%%

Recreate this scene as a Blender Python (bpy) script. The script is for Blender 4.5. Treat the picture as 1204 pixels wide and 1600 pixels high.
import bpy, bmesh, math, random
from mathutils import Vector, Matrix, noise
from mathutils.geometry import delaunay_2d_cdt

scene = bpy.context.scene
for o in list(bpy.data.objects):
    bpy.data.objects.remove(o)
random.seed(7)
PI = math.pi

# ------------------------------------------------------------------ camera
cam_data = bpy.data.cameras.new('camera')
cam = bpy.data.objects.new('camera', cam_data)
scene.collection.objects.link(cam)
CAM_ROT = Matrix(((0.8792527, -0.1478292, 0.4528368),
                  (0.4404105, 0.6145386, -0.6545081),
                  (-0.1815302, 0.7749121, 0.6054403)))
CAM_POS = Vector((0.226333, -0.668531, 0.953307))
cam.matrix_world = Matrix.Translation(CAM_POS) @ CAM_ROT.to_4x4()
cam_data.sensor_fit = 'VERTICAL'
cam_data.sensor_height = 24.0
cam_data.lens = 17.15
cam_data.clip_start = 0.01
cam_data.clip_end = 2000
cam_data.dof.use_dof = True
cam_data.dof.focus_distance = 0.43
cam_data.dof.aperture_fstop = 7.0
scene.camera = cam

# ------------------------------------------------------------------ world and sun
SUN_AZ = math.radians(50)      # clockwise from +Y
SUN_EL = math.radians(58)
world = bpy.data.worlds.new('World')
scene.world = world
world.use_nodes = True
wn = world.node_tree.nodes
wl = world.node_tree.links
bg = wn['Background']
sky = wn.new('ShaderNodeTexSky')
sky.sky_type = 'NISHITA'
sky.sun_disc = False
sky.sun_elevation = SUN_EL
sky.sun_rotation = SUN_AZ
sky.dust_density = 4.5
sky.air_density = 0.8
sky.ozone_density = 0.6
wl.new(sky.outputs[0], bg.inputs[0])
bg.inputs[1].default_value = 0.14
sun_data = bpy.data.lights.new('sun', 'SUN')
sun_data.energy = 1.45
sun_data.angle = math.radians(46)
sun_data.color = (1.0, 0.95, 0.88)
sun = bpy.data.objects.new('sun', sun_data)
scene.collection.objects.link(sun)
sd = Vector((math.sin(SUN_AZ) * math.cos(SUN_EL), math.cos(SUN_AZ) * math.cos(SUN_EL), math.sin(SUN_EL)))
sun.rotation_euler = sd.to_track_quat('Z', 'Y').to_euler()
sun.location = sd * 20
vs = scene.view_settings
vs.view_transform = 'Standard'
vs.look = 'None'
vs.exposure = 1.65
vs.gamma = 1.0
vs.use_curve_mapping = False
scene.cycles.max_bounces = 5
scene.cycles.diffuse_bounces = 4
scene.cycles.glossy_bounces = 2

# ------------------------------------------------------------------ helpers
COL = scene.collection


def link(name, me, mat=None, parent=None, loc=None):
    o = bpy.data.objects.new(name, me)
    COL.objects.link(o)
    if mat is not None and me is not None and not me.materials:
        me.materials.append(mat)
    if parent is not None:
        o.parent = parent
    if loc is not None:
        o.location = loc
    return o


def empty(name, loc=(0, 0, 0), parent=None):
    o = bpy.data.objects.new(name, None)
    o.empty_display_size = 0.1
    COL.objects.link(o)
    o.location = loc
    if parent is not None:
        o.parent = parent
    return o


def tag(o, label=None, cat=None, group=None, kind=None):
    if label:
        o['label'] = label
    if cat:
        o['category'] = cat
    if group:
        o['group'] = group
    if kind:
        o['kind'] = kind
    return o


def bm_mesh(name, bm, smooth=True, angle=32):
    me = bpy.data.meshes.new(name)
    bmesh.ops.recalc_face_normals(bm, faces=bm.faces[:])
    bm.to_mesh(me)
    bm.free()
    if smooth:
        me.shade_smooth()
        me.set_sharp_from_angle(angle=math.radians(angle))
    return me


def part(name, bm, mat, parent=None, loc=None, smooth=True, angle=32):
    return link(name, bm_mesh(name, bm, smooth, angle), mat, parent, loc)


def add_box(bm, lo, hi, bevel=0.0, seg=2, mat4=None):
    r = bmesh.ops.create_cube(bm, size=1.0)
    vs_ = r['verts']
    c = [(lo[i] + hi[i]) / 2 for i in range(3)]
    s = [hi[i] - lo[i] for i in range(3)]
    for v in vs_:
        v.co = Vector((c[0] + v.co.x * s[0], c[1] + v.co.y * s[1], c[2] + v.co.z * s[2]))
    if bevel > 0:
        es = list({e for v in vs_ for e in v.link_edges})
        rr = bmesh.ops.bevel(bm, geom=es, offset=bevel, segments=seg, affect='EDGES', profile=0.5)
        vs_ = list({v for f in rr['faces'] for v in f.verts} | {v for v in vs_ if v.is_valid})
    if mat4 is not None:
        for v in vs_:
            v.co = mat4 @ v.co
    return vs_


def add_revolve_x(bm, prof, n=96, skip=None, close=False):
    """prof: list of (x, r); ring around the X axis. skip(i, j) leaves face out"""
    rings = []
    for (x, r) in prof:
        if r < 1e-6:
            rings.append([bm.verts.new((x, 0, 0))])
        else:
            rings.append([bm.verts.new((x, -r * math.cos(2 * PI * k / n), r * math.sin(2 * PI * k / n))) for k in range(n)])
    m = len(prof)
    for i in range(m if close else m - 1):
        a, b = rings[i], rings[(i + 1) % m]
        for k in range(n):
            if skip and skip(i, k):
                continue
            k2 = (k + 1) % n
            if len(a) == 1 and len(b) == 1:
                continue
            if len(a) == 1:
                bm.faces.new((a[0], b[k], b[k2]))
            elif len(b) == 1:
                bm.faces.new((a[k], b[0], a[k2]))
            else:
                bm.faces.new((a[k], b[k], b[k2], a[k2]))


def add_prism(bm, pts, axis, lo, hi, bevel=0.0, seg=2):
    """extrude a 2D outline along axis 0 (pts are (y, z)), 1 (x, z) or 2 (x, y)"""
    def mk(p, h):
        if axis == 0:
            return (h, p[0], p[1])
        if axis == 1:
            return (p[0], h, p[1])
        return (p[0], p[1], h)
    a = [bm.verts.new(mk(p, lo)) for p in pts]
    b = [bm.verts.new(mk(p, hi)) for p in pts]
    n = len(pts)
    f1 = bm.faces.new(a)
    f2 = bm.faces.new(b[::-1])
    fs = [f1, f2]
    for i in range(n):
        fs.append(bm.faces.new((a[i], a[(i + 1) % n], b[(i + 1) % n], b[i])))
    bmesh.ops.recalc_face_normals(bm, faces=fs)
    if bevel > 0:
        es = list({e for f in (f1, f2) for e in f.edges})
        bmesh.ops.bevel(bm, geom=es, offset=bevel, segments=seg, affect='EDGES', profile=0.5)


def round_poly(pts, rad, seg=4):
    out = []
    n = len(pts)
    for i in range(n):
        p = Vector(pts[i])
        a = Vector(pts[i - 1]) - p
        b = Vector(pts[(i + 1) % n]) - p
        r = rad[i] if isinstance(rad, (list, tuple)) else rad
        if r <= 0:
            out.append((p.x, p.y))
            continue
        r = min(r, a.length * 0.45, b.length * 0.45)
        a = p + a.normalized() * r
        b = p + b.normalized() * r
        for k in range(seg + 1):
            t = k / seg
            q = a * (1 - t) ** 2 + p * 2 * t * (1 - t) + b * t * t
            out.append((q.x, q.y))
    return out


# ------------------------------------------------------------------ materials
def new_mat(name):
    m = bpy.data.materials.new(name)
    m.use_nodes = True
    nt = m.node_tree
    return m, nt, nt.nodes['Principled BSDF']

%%

> [Task directions] From the first line above through the line that contains "PI = math.pi", quote each line exactly. Output nothing more.

> [Response below]
Recreate this scene as a Blender Python (bpy) script. The script is for Blender 4.5. Treat the picture as 1204 pixels wide and 1600 pixels high.
import bpy, bmesh, math, random
from mathutils import Vector, Matrix, noise
from mathutils.geometry import delaunay_2d_cdt

scene = bpy.context.scene
for o in list(bpy.data.objects):
    bpy.data.objects.remove(o)
random.seed(7)
PI = math.pi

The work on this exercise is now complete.